Broomes is the founder of the Guyana Women Miners Organisation (GWMO) which has been at the forefront in the fight against trafficking of mainly girls and women.
Kaimoos- usually long range structures made from wood, zinc and sometimes tarpaulin- are more often used by commercial sex workers in mining areas to offer their services to miners.
Junior Natural Resources Minister was at the time reaction to heckling about the kaimoos by People’s Progressive Party Civic (PPP) parliamentarian, Nigel Dharamlall.
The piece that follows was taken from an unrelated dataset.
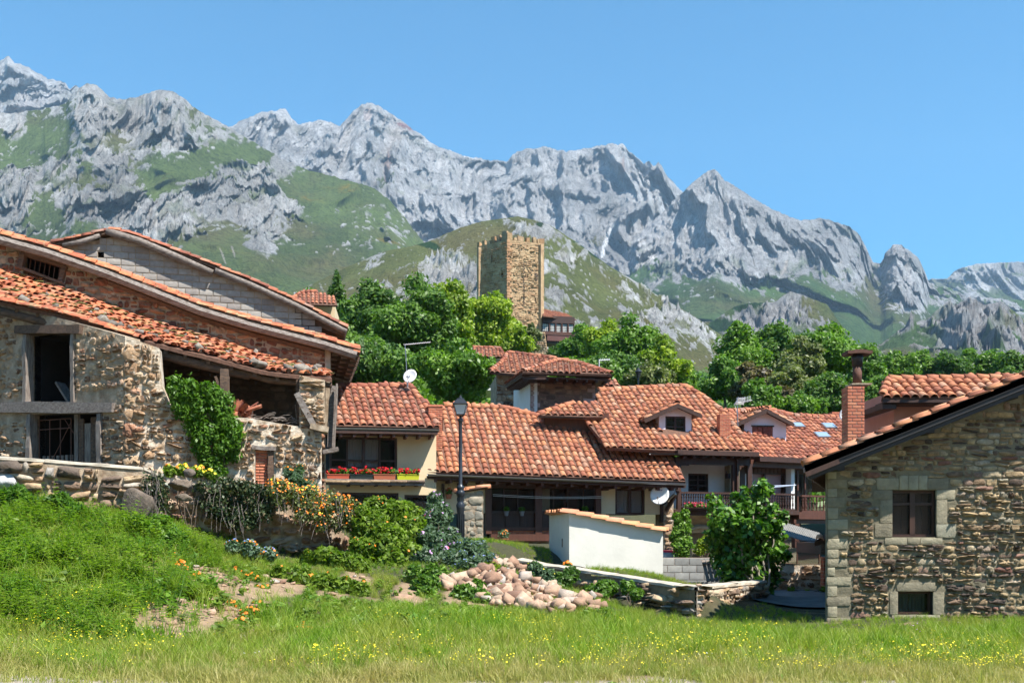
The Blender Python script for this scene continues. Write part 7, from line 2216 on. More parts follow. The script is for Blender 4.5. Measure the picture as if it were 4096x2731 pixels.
cp = at(2241, 2418, 20.6)
tag(MB().hexa([(cp[0] - .06, 20.3, cp[2] - .05), (cp[0] + .07, 20.3, cp[2] - .06), (cp[0] + .08, 20.36, cp[2] - .05), (cp[0] - .05, 20.36, cp[2] - .04), (cp[0] - .09, 20.42, cp[2] + .08), (cp[0] + .01, 20.42, cp[2] + .06), (cp[0] + .02, 20.45, cp[2] + .06), (cp[0] - .08, 20.45, cp[2] + .085)]).build('plastic_scrap', plain('turquoise_plastic', (.08, .6, .5), .4, 2, .1, 0, 0)), 'turquoise scrap of plastic lying on the rubble heap', 'litter')
# loose stones on the bare soil of the bank
it = []
for _ in range(260):
    u, v = random.uniform(580, 1500), random.uniform(2260, 2560)
    Y = random.uniform(14, 22)
    lo, hi = 12.0, 24.0
    for _k in range(16):
        Y = (lo + hi) / 2; p = at(u, v, Y)
        if p[2] > float(ground0(p[0], Y)): lo = Y
        else: hi = Y
    if float(soil_mask(np.array([p[0]]), np.array([Y]))[0]) < .5: continue
    k = random.choice([.03, .04, .06, .1]) * random.uniform(.8, 1.3)
    it.append(('rock%d' % random.randrange(8), rot_in(basis(np.array([k * 1.2, 0, 0]), np.array([0, k, 0]), np.array([0, 0, k * .7]), np.array([p[0], Y, float(ground(p[0], Y)) + k * .2])), random.uniform(-1, 1), random.uniform(-1, 1), random.uniform(-3, 3)), random.random()))
_V, _F, _r, nb = [], [], [], 0
for key, m, r_ in it:
    V, Fs = TPL[key]; _V.append(V @ m[:3, :3].T + m[:3, 3]); _F.append(Fs[0] + nb); _r.append(np.full(len(V), r_)); nb += len(V)
if _V: tag(np_obj('gravel', np.concatenate(_V), np.concatenate(_F), m_rubble, None, {'rnd': np.concatenate(_r)}), 'loose stones on the bare soil of the bank', None, None, 'stuff')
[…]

Dharamlall later told Demerara Waves Online News that the “pleasure houses” should be dismantled as part of efforts to sanitize the mining sector. “It’s an area of concern if you want to build a cleaner mining sector and in the hinterland I think that is something that we need to address as an area of significant area of concern for Amerindians and all of us as politicians,” Dharamlall, a former Permanent Secretary of the Ministry of Amerindian Affairs, told Demerara Waves Online News.
He hoped that Broomes’ announcement that the kaimoos would be replaced with hotels was in jest and not a policy position of the government.